Will High-Speed Rail Kill All Rail?
MARCH 30, 2011
The promise of California’s proposed high-speed rail network is unambiguous: the 800 miles of bullet trains across the state will run clean, make money, put people to work and get people out of their cars. “California’s high-speed rail system will be profitable, will attract private investment, and will create tens of thousands of jobs in the state at a time when they are needed most,” high-speed rail authority executive director Roelof van Ark said in a March 11, 2011 press release.
But think again if you believe rail advocates are united behind van Ark’s dream. In fact, a number of long-time rail activists feel that California’s bullet-train fixation is actually harming other trains across the state that are already carrying passengers.
This fear is especially acute considering the $2.4 billion in Federal Railroad Administration funds that are currently up for grabs. Earlier this month, Florida decided to ditch its high-speed rail dream and give back the above funds, which Washington announced was now available to other states that applied before a new April 4 deadline.
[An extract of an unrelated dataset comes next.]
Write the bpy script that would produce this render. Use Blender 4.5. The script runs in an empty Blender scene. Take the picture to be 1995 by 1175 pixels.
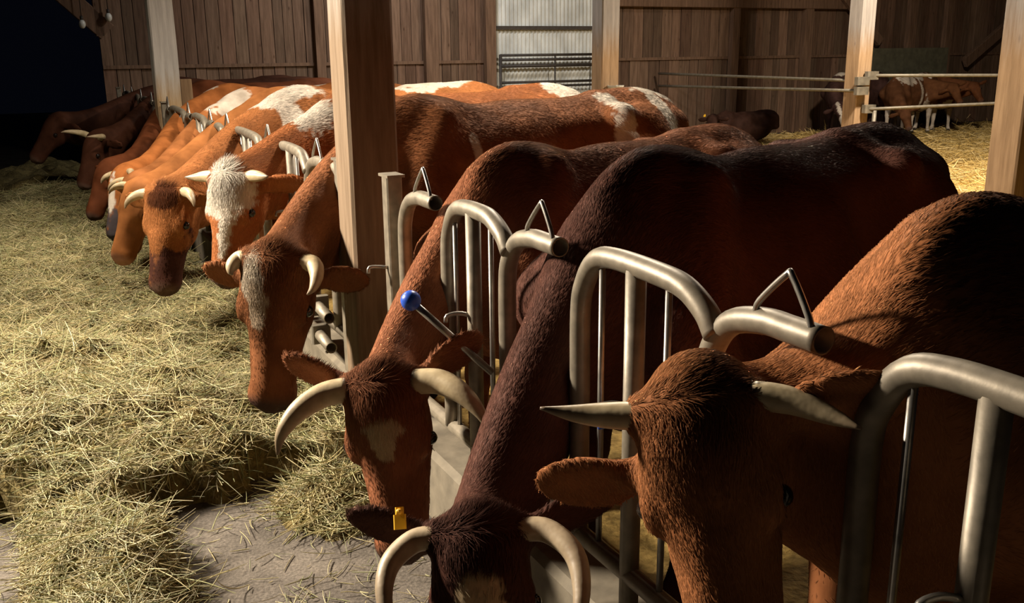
import bpy, math, random
import numpy as np

# ------------------------------------------------------------------ camera, world, lights, exposure
S = bpy.context.scene
COL = S.collection
S.view_settings.view_transform = 'Standard'
S.view_settings.look = 'None'
S.view_settings.gamma = 1.0
S.view_settings.use_curve_mapping = False
S.view_settings.exposure = 0.0

AX = math.radians(26.5)
U = np.array([-math.sin(AX), math.cos(AX), 0.0])      # along the feed barrier, away from the camera
N = np.array([math.cos(AX), math.sin(AX), 0.0])       # from the aisle into the pen
O0 = np.array([0.116, 2.378, 0.0])
def B(t, d, h=0.0):                                    # barn coordinates -> world
    return O0 + U * t + N * d + np.array([0, 0, h])

def setup_camera():
    cd = bpy.data.cameras.new('camera'); co = bpy.data.objects.new('camera', cd); COL.objects.link(co)
    cd.sensor_fit = 'HORIZONTAL'; cd.sensor_width = 36.0; cd.lens = 36.0 * 1850 / 1995
    cd.clip_start = 0.05; cd.clip_end = 200
    p = math.radians(14.8); r = math.radians(-0.6)
    fwd = np.array([0, math.cos(p), -math.sin(p)]); rt = np.array([1.0, 0, 0]); up = np.cross(rt, fwd)
    R = math.cos(r) * rt + math.sin(r) * up; V = -math.sin(r) * rt + math.cos(r) * up
    from mathutils import Matrix
    co.matrix_world = Matrix(((R[0], V[0], -fwd[0], 0), (R[1], V[1], -fwd[1], 0), (R[2], V[2], -fwd[2], 1.65), (0, 0, 0, 1)))
    cd.dof.use_dof = False
    S.camera = co
setup_camera()

wd = bpy.data.worlds.new('night'); S.world = wd; wd.use_nodes = True
wd.node_tree.nodes['Background'].inputs[0].default_value = (0.30, 0.38, 0.75, 1)
wd.node_tree.nodes['Background'].inputs[1].default_value = 0.0035

def lamp(name, pos, target, power, color, sx, sy=None, spread=180):
    l = bpy.data.lights.new(name, 'AREA'); l.energy = power; l.color = color
    l.shape = 'RECTANGLE' if sy else 'DISK'; l.size = sx
    if sy: l.size_y = sy
    l.spread = math.radians(spread)
    o = bpy.data.objects.new(name, l); COL.objects.link(o); o.location = pos
    from mathutils import Vector
    o.rotation_euler = (Vector(target) - Vector(pos)).to_track_quat('-Z', 'Y').to_euler()
    return o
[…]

Wasting no time, van Ark announced his intention to grab as much as he could.
“Today’s federal funding announcement is another opportunity for California to aggressively compete to make true high-speed rail a reality in the United States,” he said on March 11. “Additional funding may allow California to extend next year’s construction segment and operate initial high-speed rail passenger service.”
Not so fast, says Paul Dyson, president the volunteer group RailPAC, which has advocated for rail since 1977. On March 22, he wrote to Governor Jerry Brown, asking that he divide up the grant application among various rail car and track and signal improvement projects across the state.
“It is a mistake to direct all available resources to the High-Speed Rail program alone,” Dyson wrote. “The infusion of funds to the state corridors will provide immediate employment to construction workers as well as laying important building blocks upon which the state rail system will thrive whether true high-speed rail is built or not.”
Chatting over the phone a week after he wrote his letter (he still hasn’t heard back from Brown’s office), Dyson elaborated on various intercity rail needs that are suffering from lack of funds. Most notably, he said there’s just a single track at the rail station in Van Nuys.
“It’s 2011!” Dyson said. “That is completely absurd. These projects are not headline catchers, but they are desperately needed upgrades.”
Matt Rocco, a Caltrans spokesman, said his agency did submit various intercity rail projects for the state’s grant application. Of course, officials have neglected such projects in favor of high-speed rail before. In late 2009, when $1.1 billion in federal rail funds were at stake, Governor Arnold Schwarzenegger ignored intercity rail improvements and chose instead to apply only for bullet-train money.
Dyson finds this appalling for a number of reasons, most notably the fact that the California High-Speed Rail Authority has evolved into an utterly feckless waste of money.
“Given the gross incompetence of the High-Speed Rail Authority and its Board, given the incredible waste of public funds such as the over-engineering of the Los Angeles to Anaheim branch line, given the extraordinary propensity of the CHSRA’s consultants to alienate every community with which it comes into contact, and given the current political and financial climate wherein it will be very difficult to obtain the large amounts of public funds needed to complete the HSR project, we have to design our policy for passenger rail on the assumption that whatever High-Speed infrastructure we build may be the last that is ever built,” Dyson wrote to Brown. “Therefore, for the time being at least, we should put our funds into existing lines that connect with a future HSR system.”
Dyson is hardly alone in his criticism of the high-speed rail authority. “The California High-Speed Rail Authority has consistently demonstrated that it cannot properly implement and manage the project,” wrote Santa Cruz attorney Gary A. Patton — on behalf of the San Francisco-based Community Coalition on High-Speed Rail — to Brown on March 18. “There shouldn’t be any surprise about this. The Authority is structurally and institutionally incapable of managing what is the biggest public works project in the history of the state.”
Metropolitan Transportation Authority CEO Arthur Leahy apparently disagrees. On March 25, he wrote to van Ark outlining $544.6 million worth of Los Angeles-area intercity rail projects in the High-Speed Rail Authority’s grant application. Whether it makes a difference will be known soon enough: the rail authority board takes up the grant application at its March 30 hearing.